浄土真宗で大事とするお経に「無量寿経」というのがあります。年長さんが「こども報恩講」でお勤めする「嘆仏偈」これは「無量寿経」の出だし部分なんです。なかみは、むかし法蔵という王様がいて、仏さまになりたいと願って誓いをたてたという、その物語をかたちとして仏さまになる道が説かれています。その中で法蔵はお師匠に「どうしたら悟れますか」と尋ねます。すると世自在王仏という名の師匠は「汝自らまさに知るべし」(自分で考えなさい)と答えるのです。別に世自在王仏は意地悪な仏さんじゃないのです。これは大事なことほど教えることが不可能だという事実に立っておっしゃっているのです。

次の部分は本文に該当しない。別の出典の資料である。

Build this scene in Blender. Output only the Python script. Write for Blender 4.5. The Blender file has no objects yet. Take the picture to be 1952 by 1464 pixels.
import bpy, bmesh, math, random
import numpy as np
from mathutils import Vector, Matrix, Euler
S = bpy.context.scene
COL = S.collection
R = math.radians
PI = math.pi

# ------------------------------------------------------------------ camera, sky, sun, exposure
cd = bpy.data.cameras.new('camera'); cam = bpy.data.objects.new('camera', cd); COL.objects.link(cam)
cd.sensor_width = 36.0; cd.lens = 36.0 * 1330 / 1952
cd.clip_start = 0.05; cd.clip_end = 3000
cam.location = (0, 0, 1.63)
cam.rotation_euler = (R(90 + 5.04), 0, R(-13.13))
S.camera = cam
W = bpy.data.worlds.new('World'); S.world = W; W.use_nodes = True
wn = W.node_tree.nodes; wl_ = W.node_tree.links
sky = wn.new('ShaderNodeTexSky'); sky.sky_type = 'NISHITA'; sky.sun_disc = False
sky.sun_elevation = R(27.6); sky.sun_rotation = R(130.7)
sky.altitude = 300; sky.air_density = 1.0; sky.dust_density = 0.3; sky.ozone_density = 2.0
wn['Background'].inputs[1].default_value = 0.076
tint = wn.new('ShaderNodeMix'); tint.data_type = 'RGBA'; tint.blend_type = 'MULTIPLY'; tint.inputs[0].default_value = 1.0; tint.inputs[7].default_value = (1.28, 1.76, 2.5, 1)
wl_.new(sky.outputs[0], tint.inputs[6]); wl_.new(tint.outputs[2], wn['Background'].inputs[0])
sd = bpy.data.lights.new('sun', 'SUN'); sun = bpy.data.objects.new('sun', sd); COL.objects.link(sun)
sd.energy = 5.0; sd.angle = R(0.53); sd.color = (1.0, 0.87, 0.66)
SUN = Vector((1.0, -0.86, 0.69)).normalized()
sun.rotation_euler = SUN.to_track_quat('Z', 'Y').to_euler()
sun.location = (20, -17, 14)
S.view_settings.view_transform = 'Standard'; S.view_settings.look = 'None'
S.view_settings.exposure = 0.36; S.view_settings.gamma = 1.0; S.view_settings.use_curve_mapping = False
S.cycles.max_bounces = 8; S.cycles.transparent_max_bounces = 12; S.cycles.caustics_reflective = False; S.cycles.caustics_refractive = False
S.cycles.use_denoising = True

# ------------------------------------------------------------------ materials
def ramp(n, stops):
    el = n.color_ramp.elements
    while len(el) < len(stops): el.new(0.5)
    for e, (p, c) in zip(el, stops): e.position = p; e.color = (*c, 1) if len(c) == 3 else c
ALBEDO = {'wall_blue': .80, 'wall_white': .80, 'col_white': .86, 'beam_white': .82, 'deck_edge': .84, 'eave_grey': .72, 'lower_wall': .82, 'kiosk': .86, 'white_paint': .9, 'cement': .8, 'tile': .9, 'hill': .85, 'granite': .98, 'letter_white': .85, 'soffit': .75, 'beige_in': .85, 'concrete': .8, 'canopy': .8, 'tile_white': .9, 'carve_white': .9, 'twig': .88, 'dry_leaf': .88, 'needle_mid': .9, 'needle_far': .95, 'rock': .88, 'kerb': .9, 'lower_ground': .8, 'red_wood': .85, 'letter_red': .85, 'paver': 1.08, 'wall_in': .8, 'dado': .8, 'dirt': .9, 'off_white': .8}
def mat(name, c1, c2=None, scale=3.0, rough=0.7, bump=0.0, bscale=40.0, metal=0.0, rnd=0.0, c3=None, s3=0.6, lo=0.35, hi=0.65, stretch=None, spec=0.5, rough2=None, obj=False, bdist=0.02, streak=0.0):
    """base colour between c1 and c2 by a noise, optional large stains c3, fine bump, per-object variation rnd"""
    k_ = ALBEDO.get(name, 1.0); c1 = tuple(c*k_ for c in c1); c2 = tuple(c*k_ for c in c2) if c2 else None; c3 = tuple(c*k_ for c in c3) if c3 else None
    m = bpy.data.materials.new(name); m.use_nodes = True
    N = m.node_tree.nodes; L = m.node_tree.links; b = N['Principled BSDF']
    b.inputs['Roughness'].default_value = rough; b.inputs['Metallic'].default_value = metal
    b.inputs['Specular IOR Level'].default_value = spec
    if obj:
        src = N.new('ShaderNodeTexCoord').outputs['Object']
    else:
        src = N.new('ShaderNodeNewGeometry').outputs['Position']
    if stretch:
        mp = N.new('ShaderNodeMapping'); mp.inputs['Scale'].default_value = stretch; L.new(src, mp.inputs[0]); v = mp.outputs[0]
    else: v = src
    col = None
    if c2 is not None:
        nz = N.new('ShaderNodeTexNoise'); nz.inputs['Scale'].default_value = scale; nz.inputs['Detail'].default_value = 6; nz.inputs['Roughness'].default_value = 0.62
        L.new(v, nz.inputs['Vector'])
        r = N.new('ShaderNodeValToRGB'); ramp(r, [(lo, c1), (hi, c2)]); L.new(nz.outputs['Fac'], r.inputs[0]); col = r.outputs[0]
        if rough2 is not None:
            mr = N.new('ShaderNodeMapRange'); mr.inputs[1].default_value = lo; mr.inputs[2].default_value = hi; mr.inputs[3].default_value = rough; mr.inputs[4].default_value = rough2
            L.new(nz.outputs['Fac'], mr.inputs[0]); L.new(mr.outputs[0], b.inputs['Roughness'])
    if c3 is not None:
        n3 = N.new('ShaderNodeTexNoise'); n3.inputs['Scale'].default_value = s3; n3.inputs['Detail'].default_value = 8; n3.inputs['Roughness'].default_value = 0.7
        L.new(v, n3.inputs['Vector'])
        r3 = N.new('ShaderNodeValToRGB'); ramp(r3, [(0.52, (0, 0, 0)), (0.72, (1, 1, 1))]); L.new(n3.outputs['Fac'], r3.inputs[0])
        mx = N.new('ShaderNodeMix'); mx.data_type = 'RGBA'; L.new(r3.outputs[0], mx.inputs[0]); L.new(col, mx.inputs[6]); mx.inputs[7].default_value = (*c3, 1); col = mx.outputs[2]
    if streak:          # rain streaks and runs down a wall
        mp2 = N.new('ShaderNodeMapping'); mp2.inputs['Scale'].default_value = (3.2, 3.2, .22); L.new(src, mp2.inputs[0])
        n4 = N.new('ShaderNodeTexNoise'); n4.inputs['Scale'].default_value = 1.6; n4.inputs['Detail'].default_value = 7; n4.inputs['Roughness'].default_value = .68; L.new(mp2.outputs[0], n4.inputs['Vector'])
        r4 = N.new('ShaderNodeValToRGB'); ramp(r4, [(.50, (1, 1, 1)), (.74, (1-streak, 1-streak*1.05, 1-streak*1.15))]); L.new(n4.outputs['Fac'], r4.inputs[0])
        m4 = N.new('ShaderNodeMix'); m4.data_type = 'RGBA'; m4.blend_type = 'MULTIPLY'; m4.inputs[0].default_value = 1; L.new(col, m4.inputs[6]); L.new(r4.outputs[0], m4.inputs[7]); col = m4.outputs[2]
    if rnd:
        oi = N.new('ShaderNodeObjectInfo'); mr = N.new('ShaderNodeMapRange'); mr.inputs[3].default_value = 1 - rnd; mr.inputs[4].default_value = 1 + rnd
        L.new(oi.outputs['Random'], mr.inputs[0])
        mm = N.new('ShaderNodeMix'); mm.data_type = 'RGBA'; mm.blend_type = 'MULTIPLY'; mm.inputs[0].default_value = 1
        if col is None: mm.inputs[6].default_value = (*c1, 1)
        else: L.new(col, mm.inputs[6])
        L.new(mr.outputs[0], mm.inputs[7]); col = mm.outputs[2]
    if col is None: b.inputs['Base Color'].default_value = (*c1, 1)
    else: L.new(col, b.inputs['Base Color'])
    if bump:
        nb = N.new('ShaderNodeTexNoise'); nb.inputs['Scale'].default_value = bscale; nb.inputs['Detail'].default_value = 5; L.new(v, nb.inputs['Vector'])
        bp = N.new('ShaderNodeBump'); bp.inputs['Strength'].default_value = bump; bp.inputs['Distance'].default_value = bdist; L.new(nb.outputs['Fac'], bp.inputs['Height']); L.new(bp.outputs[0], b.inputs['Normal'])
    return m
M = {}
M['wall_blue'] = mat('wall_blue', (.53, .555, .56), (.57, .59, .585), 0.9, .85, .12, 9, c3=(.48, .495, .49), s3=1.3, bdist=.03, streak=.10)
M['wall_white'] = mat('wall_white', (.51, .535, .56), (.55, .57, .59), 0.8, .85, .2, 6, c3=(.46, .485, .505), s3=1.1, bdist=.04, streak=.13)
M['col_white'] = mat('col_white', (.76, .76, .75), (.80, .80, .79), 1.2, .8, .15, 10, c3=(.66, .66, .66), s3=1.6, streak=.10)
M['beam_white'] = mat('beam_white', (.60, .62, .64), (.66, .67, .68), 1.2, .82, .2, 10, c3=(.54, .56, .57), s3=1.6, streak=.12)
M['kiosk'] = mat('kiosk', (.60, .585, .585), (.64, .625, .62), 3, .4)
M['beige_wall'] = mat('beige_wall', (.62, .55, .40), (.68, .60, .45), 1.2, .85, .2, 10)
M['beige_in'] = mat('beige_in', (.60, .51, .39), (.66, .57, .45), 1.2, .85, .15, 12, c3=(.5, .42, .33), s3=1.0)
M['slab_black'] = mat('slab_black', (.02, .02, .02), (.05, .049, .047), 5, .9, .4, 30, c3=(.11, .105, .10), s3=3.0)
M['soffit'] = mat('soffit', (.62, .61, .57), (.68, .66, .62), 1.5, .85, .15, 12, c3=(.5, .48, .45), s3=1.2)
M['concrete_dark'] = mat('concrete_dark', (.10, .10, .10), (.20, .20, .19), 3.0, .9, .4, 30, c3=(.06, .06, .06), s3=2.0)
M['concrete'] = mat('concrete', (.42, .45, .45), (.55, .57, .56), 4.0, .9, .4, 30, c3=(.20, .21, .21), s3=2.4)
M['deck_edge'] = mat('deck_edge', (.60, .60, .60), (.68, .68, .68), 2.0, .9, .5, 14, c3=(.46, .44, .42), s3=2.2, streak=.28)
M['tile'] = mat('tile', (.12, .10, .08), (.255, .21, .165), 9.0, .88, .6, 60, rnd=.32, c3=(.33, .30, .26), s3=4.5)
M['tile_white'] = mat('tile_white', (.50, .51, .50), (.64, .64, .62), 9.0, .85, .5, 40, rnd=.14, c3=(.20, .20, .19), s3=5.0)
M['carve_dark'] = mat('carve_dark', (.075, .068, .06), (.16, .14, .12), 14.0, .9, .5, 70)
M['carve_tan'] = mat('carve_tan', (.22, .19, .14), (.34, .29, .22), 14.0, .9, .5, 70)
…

これから自転車の練習をはじめる子もいると思いますが、自転車はどれだけ教えられたって乗れません。練習を手伝ってもらったり、補助してもらったりしても、最後の一番肝心なところは自分で身につけなければ、自転車に乗ることは不可能です。泳ぎもそうですね。算数も解き方を教えたりしますけど、あれも最後は自分でわかって身につくのですね。どんなに言葉を尽くして教えても、ピンと来ないうちは、どれだけ教えられたってダメです。ああ、そうです。やっぱり最後は自分でわかるんです。だから別に悟りでなくとも、大事なことを教えるときに不可欠なことは、時を待つことです。自分でわかるのを待つことです。もちろん何もしなければ「その時」は来ませんから、練習したり、説明を聞いたりはしないといけないですけどね。でも、最後は自分でわかるんです。ここがハッキリしないと「なんで出来ないのよ!」「なんでわからないのよ!」「あんなに教えたのに!」となります。教え方がわるい可能性だってあります。本来的に教えられないものを教えようとするので無理がでてることもあります。
「最後は自分でわかるしかない」この真実が教える側にわかっていれば、無駄にイライラしなくてすみます。「最後は自分でわかるしかない」ってことは、本人の「やる気」「興味」が大きく習得に関係するってことです。「がんばらせる」のではなく、「最後は自分でわかるしかない」から組み立てたら、日本の教育も変わるのではないでしょうか。